According to a document dated 1693 recently discovered in the British archives: "A great summ of money is sending hence for Savoy." Odyssey also established that the royal proceedings of December 12, 1693, specify that William ordered the exchequer (Britain's treasury) to give the fleet "a million of money" (a million pounds sterling in coins, equal to 10 tonnes of gold or 100 tonnes of silver).

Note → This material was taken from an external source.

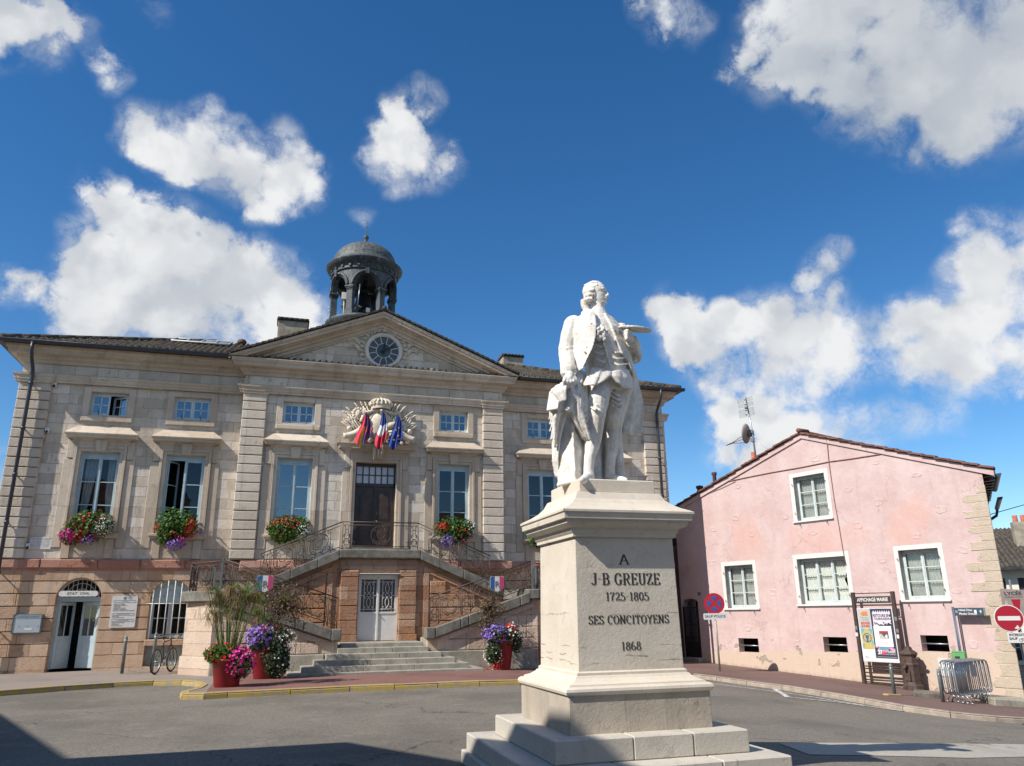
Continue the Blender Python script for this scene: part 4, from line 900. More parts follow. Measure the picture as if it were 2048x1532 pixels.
for i in range(9):
    a = -PI+PI*i/8; c, s_ = math.cos(a), math.sin(a)
    mb.tube([(.06+.34*c, y0-.12+.3*s_, 8.82), (.06+.42*c, y0-.12+.36*s_, 8.93), (.06+.30*c, y0-.12+.26*s_, 9.04), (.06, y0-.12, 9.08)], .045, 6); mb.ell((.06+.38*c, y0-.12+.33*s_, 8.88), (.06, .06, .07), 8, 6)
mb.ell((.06, y0-.12, 8.95), (.28, .2, .12)); mb.ell((.06, y0-.13, 9.14), (.06, .06, .06), 8, 6); mb.build('crown', M['sculpt'], CREST)
mb = MB()
for s in (-1, 1):
    for (u0, v0, u1, v1, r) in ((.30, 7.9, 1.32, 8.30, .028), (.30, 7.95, 1.36, 8.62, .028), (.30, 8.0, 1.22, 8.75, .028), (.25, 8.1, .92, 8.92, .03), (.2, 8.1, .72, 8.98, .03), (.16, 8.1, .56, 8.98, .028)):
        u1 = u0+(u1-u0)*.88; v1 = v0+(v1-v0)*.86; r *= .8
        mb.tube([(.04+s*u0, y0-.08, v0), (.04+s*u1, y0-.11, v1)], r, 6)
        d = Vector((u1-u0, 0, v1-v0)).normalized(); e = Vector((.04+s*u1, y0-.11, v1)); dd = Vector((s*d.x, 0, d.z))
        mb.ell(e, (.042, .04, .04), 8, 5); mb.tube([e, e+dd*.05, e+dd*.16], [.018, .036, .004], 6)
    for (pts) in (((.45, 7.85), (.62, 8.15), (.86, 8.32), (1.06, 8.58), (1.0, 8.30), (.86, 7.95), (.62, 7.72)), ((.30, 8.15), (.40, 8.5), (.56, 8.74), (.74, 8.66), (.78, 8.42), (.56, 8.1)), ((.62, 7.8), (.8, 8.1), (1.0, 8.5), (1.16, 8.62), (1.18, 8.4), (1.02, 8.02), (.84, 7.7)), ((.7, 7.9), (1.0, 8.2), (1.22, 8.3), (1.12, 8.0), (.95, 7.75))):
        mb.prism([(.04+s*u, v) for u, v in pts], y0-.10, y0-.02)
        for q in range(3): mb.tube([(.04+s*(pts[0][0]+(pts[2][0]-pts[0][0])*t+q*.07), y0-.10-.02*math.sin(3*t), pts[0][1]+(pts[2][1]-pts[0][1])*t-q*.05) for t in [j/5 for j in range(6)]], .028, 5)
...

But early the next year and weighted down with 500 soldiers, its heavy guns and the heavy coins, HMS Sussex ran into a fierce storm while negotiating the Straits of Gibraltar. It sank to the bottom in minutes and all but two of the 500 aboard perished. The body of the ship's commander, Admiral Sir Francis Wheeler, later washed up on the shores of Gibraltar. He was dressed only in a nightshirt. Predictably, the Duke of Savoy changed his allegiance and the resulting stalemate between Britain, her allies and France continued well into the 18th century.

Buoyed by their research, Odyssey signed a cooperative agreement with Britain's Royal Naval Museum in 1998 and began scanning the floor of the Gibraltar Straits using robots and sonar. During the three years of searches over 540 square kilometres of the Mediterranean that followed, 418 "targets" were found. They included many ancient shipwreck sites and, most notably, one that contained a number of cannon. "For me, as an archaeologist, it was quite a moment," project archaeologist Neil Dobson recently said. "To look and fly over the site was amazing, because it had not been disturbed. We were the first people to see it since the vessel went down."

With the permission of Britain, which theoretically, at least until it is recovered, owns the wreck, several artefacts were brought to the surface. One was a 2.7 metre iron gun of the type used by the British Navy in the late 17th century. This year an elaborate search, once again using remotely operated vehicles and robots, will be made to recover the treasure.

If the Sussex's sunken treasure is worth billions, it will be one of the richest shipwrecks recovered in the world to date.